Ce film rend un hommage aux vieux films d’horreur de la Hammer, par exemple en reprenant de mises en scène et en glissant un clin d’œil à ses grands acteurs, tel Peter Cushing. Le nom de la protagoniste en est dérivé.
Del Toro conçoit Crimson peak avec le même esthétisme que le cinéma expressionniste, en se basant sur des contrastes de couleurs très prononcés qui ajoutent une ambiance particulière.
Mais, comme l’a annoncé le réalisateur, il s’agit d’une romance gothique. Sur ce point, Del Toro respecte toutes les caractéristiques : le château en ruine, les fantômes, la femme persécutée, la femme fatale, les secrets du passé, la torture psychique. Pour les amateurs de film de genre, Crimson peak est une belle trouvaille.
Le réalisateur se base sur le caractère romantique avec un grand « R », celui des artistes du 19, c’à dire celui qui met en scène des personnages tourmentés, le destin inquiétant… Pas le romantique ou la romance de notre 21e siècle.
Tous les personnages sont en proie à leur propre démon : Edith qui réalise la situation dans laquelle elle se trouve, Thomas qui est partagé entre l’amour de deux femmes et Lucille qui est dévoré par son avidité et sa jalousie envers Edith. Aucun d’entre eux n’est réellement maître de sa destinée, sauf Edith qui s’échappe d’Allerdale Hall.

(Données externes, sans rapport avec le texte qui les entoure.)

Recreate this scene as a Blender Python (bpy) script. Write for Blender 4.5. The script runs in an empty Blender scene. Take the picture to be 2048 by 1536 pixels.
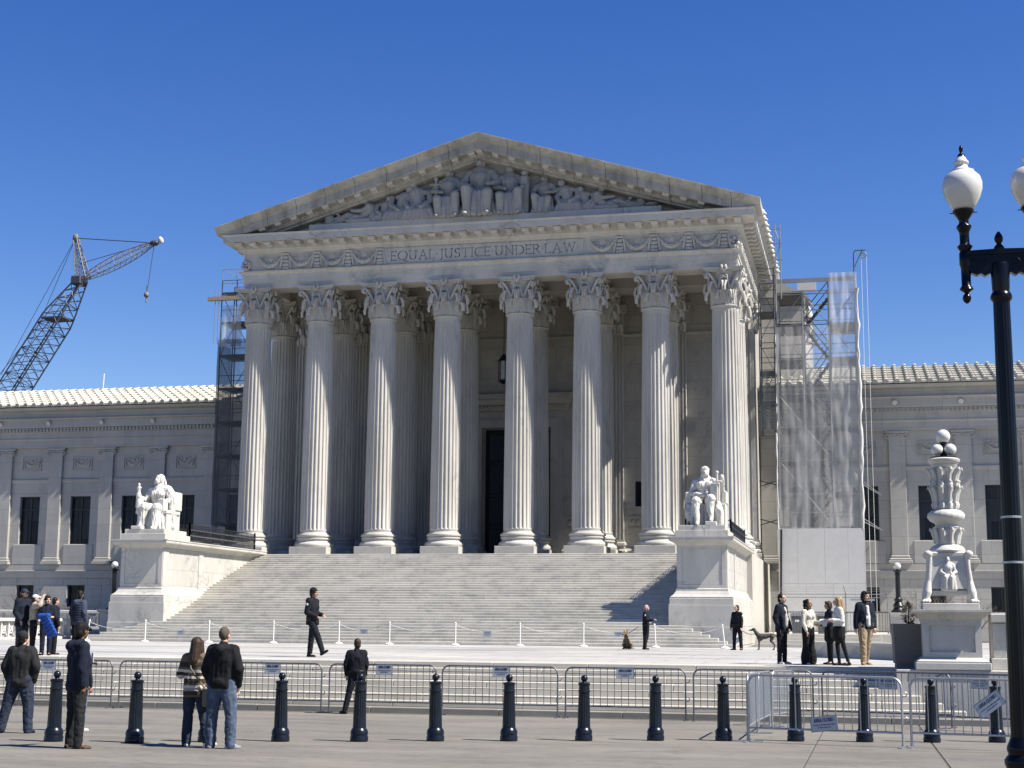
import bpy, bmesh, math, random
import numpy as np
from mathutils import Vector, Matrix

random.seed(7)
SC = bpy.context.scene
COL = SC.collection
R = math.radians
PI = math.pi

# ---------------------------------------------------------------- camera
CAM_LOC = Vector((20.8177, -81.6397, 1.82))
YAW, PITCH, ROLL = 0.230093, 0.159102, 0.007965
_f = Vector((-math.sin(YAW) * math.cos(PITCH), math.cos(YAW) * math.cos(PITCH), math.sin(PITCH)))
_r = Vector((math.cos(YAW), math.sin(YAW), 0))
_u = _r.cross(_f)
_r2 = _r * math.cos(ROLL) + _u * math.sin(ROLL)
_u2 = _r2.cross(_f)
cam_data = bpy.data.cameras.new('camera')
cam_data.sensor_width = 36.0
cam_data.lens = 36.0 * 2981.04 / 2048.0
cam_data.clip_start = 0.3
cam_data.clip_end = 3000.0
cam = bpy.data.objects.new('camera', cam_data)
cam.matrix_world = Matrix(((_r2.x, _u2.x, -_f.x, CAM_LOC.x), (_r2.y, _u2.y, -_f.y, CAM_LOC.y),
                           (_r2.z, _u2.z, -_f.z, CAM_LOC.z), (0, 0, 0, 1)))
COL.objects.link(cam)
SC.camera = cam

# ---------------------------------------------------------------- sky, sun, exposure
SUN_EL, SUN_OFF = R(52), R(10.2)        # sun high on the right, a little in front of the facade
SUN_DIR = Vector((math.cos(SUN_EL) * math.cos(SUN_OFF), -math.cos(SUN_EL) * math.sin(SUN_OFF), math.sin(SUN_EL)))
world = bpy.data.worlds.new('World')
SC.world = world
world.use_nodes = True
wn = world.node_tree
wn.nodes.clear()
w_out = wn.nodes.new('ShaderNodeOutputWorld')
w_bg = wn.nodes.new('ShaderNodeBackground')
w_sky = wn.nodes.new('ShaderNodeTexSky')
w_sky.sky_type = 'NISHITA'
w_sky.sun_disc = False
w_sky.sun_elevation = SUN_EL
w_sky.sun_rotation = math.atan2(SUN_DIR.x, SUN_DIR.y)
w_sky.altitude = 50
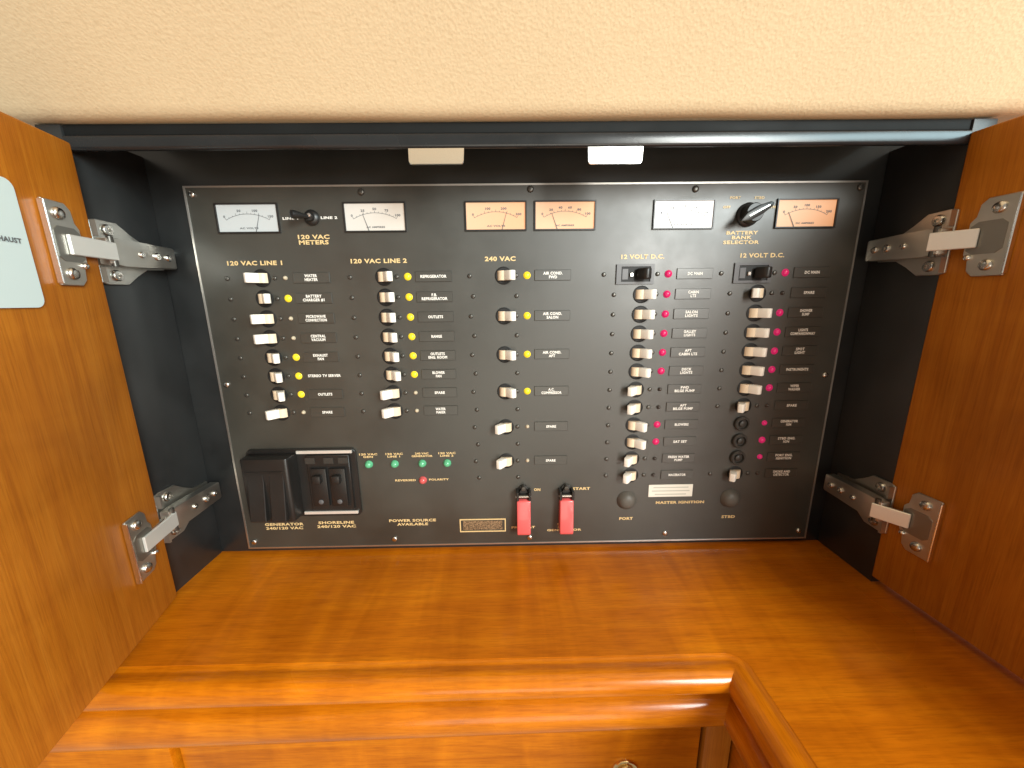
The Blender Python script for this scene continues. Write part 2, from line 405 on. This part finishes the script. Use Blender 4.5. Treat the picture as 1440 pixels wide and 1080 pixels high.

Crimson peak se place plutôt dans la lignée du « chateau d’Otrante »…Les fantômes ne sont pas du tout le centre de l’histoire. Ils ne sont là que pour « éveiller » Edith au danger qui la menace. Le vrai danger est ailleurs, dans les sinistres projets des Sharpes qui veulent sa fortune et se débarrasseront d’elle, comme ils l’ont fait pour les trois précédentes.
La relation incestueuse est au cœur de la tourmente de Thomas qui ne sait plus qui est la femme de sa vie, Edith ou Lucille. Lorsque Edith les découvre en plein ébat, il est forcé de choisir.
C’est un film à voir au moins une fois en le considérant pour ce qu’il est réellement et non pour un film d’horreur, comme le présente à tort les médias, car cela n’a jamais été le but d’El Toro.